A far better explanation is something more reminiscent of the Herman/Chomsky propaganda model of the media. Like the news, there's no reason to believe that entertainment media content can't naturally adhere to a dominant ideological framework.

It's a simple formula. Games sell because they are fun. Hence, developers make games around ideas that sound fun. Like the rest of us, as individuals developers, programmers, game artists and the like are immersed in dominant ideological constructs of capitalism and imperialism. When they dream, they dream of capitalism, as Zizek would suggest. When they put their dreams into computer code, they organically reproduce the same ideologies. More than anything, the storyline of COD: Ghosts is the product of dominant ideologies. The political metaphors may sink in for a handful of gamers, but most probably wont even remember what countries they visited in each level.

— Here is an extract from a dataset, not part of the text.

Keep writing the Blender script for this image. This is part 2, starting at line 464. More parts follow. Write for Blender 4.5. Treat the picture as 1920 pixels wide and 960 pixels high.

Moreover those fears of the Hispanic invasion, those cruel, exotic lands south of the border and the nightmare possibility that all those smaller countries could one day unify and resist exploitation aren't just inbuilt in COD: Ghosts. Those fears are inbuilt in US policy, economic interests and arguably Anglo-Saxon culture in general. This one game isn't the problem- the real issue is the ideological framework that makes fantasies like COD's story appealing.

However, a far more pressing concern is that the fantasy world of COD: Ghosts isn't only inhabited by gamers taking breaks from real life. The dream world where Venezuela is run by an aggressive dictatorship that must be contained is also graced by high profile political figures like US ambassador to the United Nations Samantha Power, US Secretary of State John Kerry, senators like Chairman of the US Senate Committee on Foreign Relations Bob Menendez, Roger Noriega, a sizable chunk of Venezuela's far right opposition groups and a host of right-wing pundits and corporate journalists. In other words, it's already boom-time for crazytown real estate agents, but that could easily turn into a housing bubble next season of Homeland. But those gamers engaging in ridiculous fantasies after working hours isn't the problem; policy makers doing the same thing during working hours is.

So, although I still love you COD, I'd rather kill zombies instead of South Americans in your next instalment. It's nothing personal, I'm just tired of the far right gloating as it accrues popular entertainment franchises.